Amsterdam, J. C. Gieben Publisher, 1988. — 457 p. — ISBN 9050630073 9789050630078.
For more than 50 years, the epicentre of Roman army studies in Britain has been the Department of Archaeology at the University of Durham, where Eric Birley presided as professor from 1956 to 1971. During this time he assembled a database of detailed information on the army and its institutions, as well as inspiring generations of students and post-graduates to continue and enlarge his researches. More than 300 papers have flowed from his pen over the years, mainly on military matters or on Hadrian's Wall (for a bibliography covering the years to 1974, see Britannia 6 [1975], xi-xxviii). At the age of 83 he is still actively publishing from his base at Carvoran.
The present volume collects 45 papers of lasting value and influence. Taken together they form a good cross-section of his work and methods. The author himself contributes a brief preface, in inimitable style. Some papers have proved of fundamental importance in laying the ground-rules for subsequent researchers. Pride of place must go to those on 'The Epigraphy of the Roman Army' (1952), 'Senators in the Emperors' Service' (1954), and 'The Equestrian Officers of the Roman Army' (1949). There are important papers too on the centurionate, on the Notitia Dignitatum, and on those irritating and elusive authors, Hyginus and Vegetius. Others deal with more minute matters, or even with single inscriptions, but always in
a manner that sets the material clearly in a wider context of imperial history and administration. Throughout, one is struck by the close attention to detail, and the meticulous cross-referencing which lies behind each contribution, however short. Many such papers deal with inscriptions from Britain, and illustrate the history of the northern frontiers. Here it is useful to instance the paper on ' Prefects at Carrawburgh and their Altars', which includes a discussion on the prefect Aulus Cluentius Habitus, prefect of the cohors I Baetasiorum, in late Severan times, and his real (or imagined?) links with the unsavoury client of the same name, defended by Cicero over 250 years earlier. Sometimes nuggets of useful discussion are hidden in appendices to other papers, for example, on the colony at Camulodunum, Anc. Soc. 13/14 (1982-3), 282-3; here pp. 275-6. B. has contributed much to our knowledge of the make-up and movements of individual legions and auxiliary regiments; witness his very first published paper, 'A Note on the Title Gemina', in JRS 18 (1928), 56-60, and those two crucial contributions on 'Alae and cohortes milliariae' and 'Alae Named after their Commanders'. Several papers open up links between the army in Britain and those of continental provinces. It is out of place here to comment on papers long published; but among recent publications of special interest to those concerned with.regimental histories of the
individual legions must be that on 'The Flavian colonia at Scupi' (ZPE 64 [1986], 209-16), a foundation which B. authoritatively redates from Domitianic times to the reign of Vespasian, so accounting for the perhaps surprising presence among the colonists of veterans (one each) of the legions IIII Macedonica and V Alaudae.
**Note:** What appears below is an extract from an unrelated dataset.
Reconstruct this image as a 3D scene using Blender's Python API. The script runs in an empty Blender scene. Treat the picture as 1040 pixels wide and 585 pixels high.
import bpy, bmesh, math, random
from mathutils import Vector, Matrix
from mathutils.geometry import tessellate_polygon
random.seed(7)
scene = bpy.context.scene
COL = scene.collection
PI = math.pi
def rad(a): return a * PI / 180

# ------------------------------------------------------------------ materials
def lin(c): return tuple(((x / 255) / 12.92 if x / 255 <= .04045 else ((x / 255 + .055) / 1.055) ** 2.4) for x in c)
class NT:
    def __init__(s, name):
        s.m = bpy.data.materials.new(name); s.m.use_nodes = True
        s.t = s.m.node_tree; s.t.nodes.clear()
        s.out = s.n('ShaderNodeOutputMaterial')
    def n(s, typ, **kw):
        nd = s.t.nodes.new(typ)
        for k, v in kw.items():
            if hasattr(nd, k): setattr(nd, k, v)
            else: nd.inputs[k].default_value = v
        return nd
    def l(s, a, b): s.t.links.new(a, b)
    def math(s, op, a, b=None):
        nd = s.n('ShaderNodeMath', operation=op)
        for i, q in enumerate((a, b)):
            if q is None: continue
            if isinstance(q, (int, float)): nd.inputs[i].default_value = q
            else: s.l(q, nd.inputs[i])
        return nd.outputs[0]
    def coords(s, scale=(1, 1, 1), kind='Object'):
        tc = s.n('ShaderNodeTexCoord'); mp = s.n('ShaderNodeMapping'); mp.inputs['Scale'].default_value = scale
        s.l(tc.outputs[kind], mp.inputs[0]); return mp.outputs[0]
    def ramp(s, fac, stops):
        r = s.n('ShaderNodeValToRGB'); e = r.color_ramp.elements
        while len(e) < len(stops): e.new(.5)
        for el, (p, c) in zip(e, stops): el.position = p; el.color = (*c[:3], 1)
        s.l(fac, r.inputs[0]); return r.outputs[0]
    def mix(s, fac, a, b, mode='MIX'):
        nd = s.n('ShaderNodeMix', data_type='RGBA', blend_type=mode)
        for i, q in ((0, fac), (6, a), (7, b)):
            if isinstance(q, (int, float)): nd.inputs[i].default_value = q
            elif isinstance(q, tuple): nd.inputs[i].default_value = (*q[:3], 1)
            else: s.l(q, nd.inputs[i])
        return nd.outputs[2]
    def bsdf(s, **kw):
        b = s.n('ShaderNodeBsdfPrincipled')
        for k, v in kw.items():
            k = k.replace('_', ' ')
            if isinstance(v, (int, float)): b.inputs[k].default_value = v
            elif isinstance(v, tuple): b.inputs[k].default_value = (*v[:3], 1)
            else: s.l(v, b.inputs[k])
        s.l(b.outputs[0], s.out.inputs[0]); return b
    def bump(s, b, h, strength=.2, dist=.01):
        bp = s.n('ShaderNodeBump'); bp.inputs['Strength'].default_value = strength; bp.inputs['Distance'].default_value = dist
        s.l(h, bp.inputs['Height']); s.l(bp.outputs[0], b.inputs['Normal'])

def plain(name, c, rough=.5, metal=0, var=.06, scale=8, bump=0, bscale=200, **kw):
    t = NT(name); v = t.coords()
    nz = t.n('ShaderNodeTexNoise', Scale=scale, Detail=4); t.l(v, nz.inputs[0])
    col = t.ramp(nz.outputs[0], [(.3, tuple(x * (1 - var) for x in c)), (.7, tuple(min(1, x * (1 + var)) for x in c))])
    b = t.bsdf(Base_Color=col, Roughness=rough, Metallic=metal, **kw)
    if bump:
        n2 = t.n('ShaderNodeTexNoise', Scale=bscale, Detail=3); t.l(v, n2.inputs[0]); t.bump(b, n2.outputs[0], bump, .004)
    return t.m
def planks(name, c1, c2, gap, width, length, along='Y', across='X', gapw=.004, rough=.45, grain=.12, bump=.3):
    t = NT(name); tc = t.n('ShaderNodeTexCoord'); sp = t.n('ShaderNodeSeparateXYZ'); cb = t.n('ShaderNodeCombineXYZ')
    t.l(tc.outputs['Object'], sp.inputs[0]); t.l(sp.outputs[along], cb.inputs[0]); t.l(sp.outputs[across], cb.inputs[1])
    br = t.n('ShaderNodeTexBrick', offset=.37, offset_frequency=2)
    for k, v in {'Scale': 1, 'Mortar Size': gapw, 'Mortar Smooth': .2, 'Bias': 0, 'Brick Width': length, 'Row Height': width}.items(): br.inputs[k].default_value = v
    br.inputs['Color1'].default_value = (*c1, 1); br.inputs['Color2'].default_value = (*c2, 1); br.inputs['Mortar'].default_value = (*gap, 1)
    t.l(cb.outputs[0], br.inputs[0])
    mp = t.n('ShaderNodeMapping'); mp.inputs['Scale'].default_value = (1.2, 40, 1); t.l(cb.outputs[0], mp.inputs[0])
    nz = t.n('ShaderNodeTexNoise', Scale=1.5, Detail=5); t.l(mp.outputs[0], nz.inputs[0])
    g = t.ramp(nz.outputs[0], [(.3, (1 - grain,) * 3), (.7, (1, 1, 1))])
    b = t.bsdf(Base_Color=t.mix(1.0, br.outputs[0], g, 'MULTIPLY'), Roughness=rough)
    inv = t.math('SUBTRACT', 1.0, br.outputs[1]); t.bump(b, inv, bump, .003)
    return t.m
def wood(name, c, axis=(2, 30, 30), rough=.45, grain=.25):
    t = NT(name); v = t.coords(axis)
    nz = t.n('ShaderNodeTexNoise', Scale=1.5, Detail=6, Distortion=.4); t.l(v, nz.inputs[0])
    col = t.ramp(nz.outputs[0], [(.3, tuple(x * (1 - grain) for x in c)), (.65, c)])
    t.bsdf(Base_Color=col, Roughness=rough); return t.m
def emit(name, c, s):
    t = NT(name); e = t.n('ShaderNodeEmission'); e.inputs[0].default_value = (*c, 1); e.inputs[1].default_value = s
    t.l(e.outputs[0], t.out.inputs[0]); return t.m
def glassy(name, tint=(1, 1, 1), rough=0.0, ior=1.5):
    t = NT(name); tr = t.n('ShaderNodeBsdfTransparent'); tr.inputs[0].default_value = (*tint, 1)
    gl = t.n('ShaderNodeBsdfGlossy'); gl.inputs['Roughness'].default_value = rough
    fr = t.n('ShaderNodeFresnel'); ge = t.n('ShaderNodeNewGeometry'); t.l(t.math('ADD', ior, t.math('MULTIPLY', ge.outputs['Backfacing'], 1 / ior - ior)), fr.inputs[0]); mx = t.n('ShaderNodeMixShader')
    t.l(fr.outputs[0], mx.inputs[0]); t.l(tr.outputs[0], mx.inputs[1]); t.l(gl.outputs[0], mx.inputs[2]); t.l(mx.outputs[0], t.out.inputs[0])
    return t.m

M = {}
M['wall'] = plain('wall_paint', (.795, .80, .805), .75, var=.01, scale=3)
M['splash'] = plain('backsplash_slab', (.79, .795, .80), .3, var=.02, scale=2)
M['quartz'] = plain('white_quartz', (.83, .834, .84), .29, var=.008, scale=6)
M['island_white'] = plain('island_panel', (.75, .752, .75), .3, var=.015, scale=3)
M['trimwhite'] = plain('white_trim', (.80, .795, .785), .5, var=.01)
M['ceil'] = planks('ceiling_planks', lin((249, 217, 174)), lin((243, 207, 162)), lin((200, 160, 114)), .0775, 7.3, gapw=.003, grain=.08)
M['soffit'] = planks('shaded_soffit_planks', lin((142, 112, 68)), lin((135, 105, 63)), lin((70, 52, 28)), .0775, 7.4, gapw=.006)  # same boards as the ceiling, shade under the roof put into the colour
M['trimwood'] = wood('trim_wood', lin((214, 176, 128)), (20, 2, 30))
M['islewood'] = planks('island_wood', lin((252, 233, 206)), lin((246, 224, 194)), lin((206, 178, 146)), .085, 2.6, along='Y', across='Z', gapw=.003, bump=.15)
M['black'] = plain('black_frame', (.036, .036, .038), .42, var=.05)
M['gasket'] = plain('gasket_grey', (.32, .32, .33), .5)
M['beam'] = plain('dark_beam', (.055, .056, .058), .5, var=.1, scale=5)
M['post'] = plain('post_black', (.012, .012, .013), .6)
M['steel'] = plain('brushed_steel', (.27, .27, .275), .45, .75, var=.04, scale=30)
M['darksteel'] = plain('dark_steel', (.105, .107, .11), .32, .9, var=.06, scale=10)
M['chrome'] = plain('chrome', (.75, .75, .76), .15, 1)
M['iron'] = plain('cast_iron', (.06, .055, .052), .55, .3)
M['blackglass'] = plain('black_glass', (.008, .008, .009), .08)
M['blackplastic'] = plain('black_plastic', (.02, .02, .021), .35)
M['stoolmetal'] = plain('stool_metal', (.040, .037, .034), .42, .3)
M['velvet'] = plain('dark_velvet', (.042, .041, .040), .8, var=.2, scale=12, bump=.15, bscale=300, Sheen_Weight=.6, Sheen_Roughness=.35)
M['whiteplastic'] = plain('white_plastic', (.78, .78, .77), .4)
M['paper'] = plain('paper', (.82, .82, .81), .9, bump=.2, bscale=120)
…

The former certainly disappeared from view after espousing Vitellius' cause in A.D. 69; the latter's survival after the same debacle is evidenced only by the epitaph from Scupi. It is particularly valuable to have reprinted here a long paper on 'The Religion
of the Roman Army', which the author modestly describes merely as an update of a monograph by von Domaszewski published in 1895, and which might have lain unnoticed in one of the innumerable volumes of ANRW. B. indeed emphasises the long tradition of military studies begun by Mommsen and carried on by von Domaszewski, Ritterling and others; he himself stands now in that tradition: et quasi cursores vitai lampada tradunt (Lucr. 2.79).